August 19, 2013 at 2:16 pm
Though there is definite lineage to the Firefly and Fulmar, two good looking types, the Fairey Barracuda is such an ugly aeroplane.
I believe it looks so ugly primarily because the wings had been attached so high up on the fuselage. I believe they call it shoulder-winged.
Does anyone know what the design principle was behind attaching the wings so high up the fuselage? Was it to aid the swinging of the wing fold mechanism so the wings swept backwards? Or was there another reason?
By: D1566 - 22nd August 2013 at 00:14
I prefer my women to have a brain and no sergical enhancements.
Dangerous combination! 😀
By: Arabella-Cox - 21st August 2013 at 10:26
“Functionaly Ugly”………….I LOVE IT!. May I use it? For instance; ” All Russian transport aircraft are “functionaly ugly”.” Does that mean there may be a beautifully useless?
I don’t think I made the phrase up and I can’t remember where I got it from so use away by all means.
My working life has been surrounded by the Functionaly Ugly (Contractors Plant and Military Transports) so there’s nowt wrong with Russian transports in my book.
The roles the Barracuda was designed for were never going to result in a thing of beauty, a shoulder wing and enough clerance for a torpedo resulted in an undercarriage that looked like it was designed by a Victorian Railway engineer. But how else could it have been done without a weight penalty or more collapsed gear landings?
Beautifully useless – sounds like a lot like the bimbos who infest the Red top newspapers. Me, I prefer my women to have a brain and no sergical enhancements.
By: 43-2195 - 21st August 2013 at 09:27
“Functionaly Ugly”………….I LOVE IT!. May I use it? For instance; ” All Russian transport aircraft are “functionaly ugly”.” Does that mean there may be a beautifully useless?
By: Dave Homewood - 20th August 2013 at 02:21
Haha, well said!
By: QldSpitty - 20th August 2013 at 02:11
Beauty is in the eye of the beholder.
Antipodean correction…
“Beauty is in the eye of the beerholder” 🙂
By: Dave Homewood - 19th August 2013 at 22:40
Thanks for the replies. I was not aware of the big window. I have met and interviewed three veterans who flew the Barracuda but they were all pilots and none of them mentioned the window in he bottom.

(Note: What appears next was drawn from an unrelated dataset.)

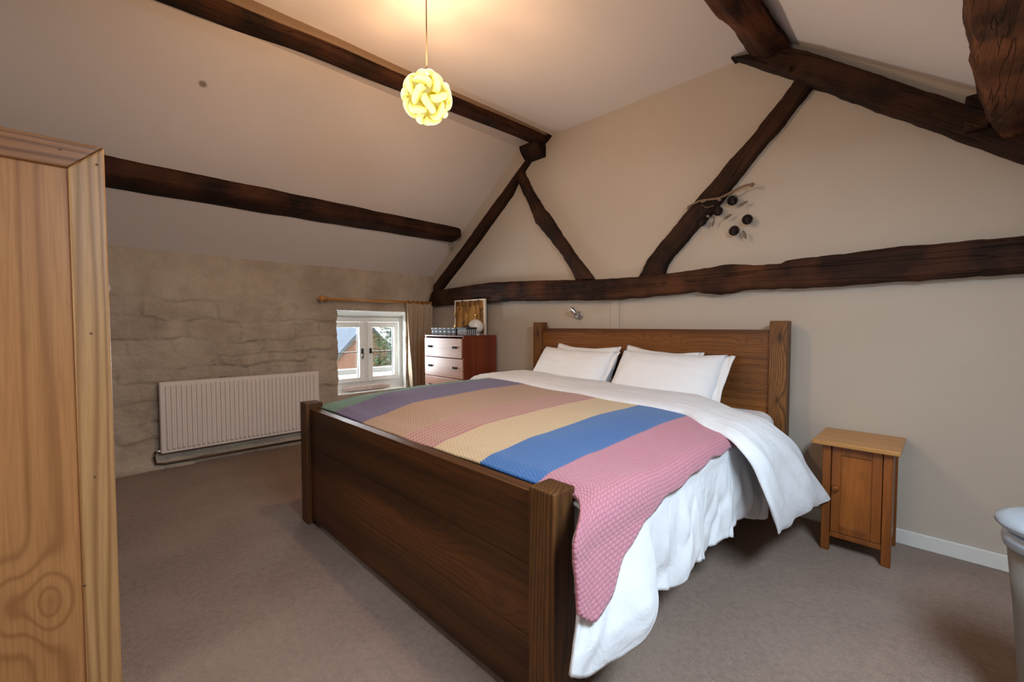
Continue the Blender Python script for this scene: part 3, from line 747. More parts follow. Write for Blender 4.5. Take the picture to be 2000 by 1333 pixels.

I had always been under the impression that the Barracuda was considered by the crews as an unsafe, useless and much hated aircraft till I talked with the pilots who flew them. But I was surprised to find that two of the three pilots thought they were fine to fly and quite liked them. The third said they were unsafe, dangerous machines that were killing far too many crews. He was instructing on them at an OTU. He took things into his own hands in the end by grounding all the Barracudas in his school but to his surprise the word spread and within day they had grounded them across the whole Navy, and he said of all the things he’d done in the war (he’d flown with No. 823 Squadron in the desert war – the squadron that invented the Pathfinder target marking technique, etc) this was his proudest moment because he knew he was saving lives. So it’s interesting how there is a sharp division in opinions about the Cuda.
By: Rosevidney1 - 19th August 2013 at 21:58
Arguably the nicest looking Barracuda was the Griffon engined Mark V. Unfortunately the flying characteristics were so woefully poor that none were ever issued to a unit.
By: Arabella-Cox - 19th August 2013 at 15:04
The position of the wings gave the Observer (naval for Navigator) an unobstructed view downwards through his bubble windows. Beauty is in the eye of the beholder. I have no objections to the looks of the ‘Cuda – its functionly ugly. There are a lot of aircraft that are ugly and were useless.
By: steve_p - 19th August 2013 at 15:01
I thought that the high wing was to allow a big observation window below it.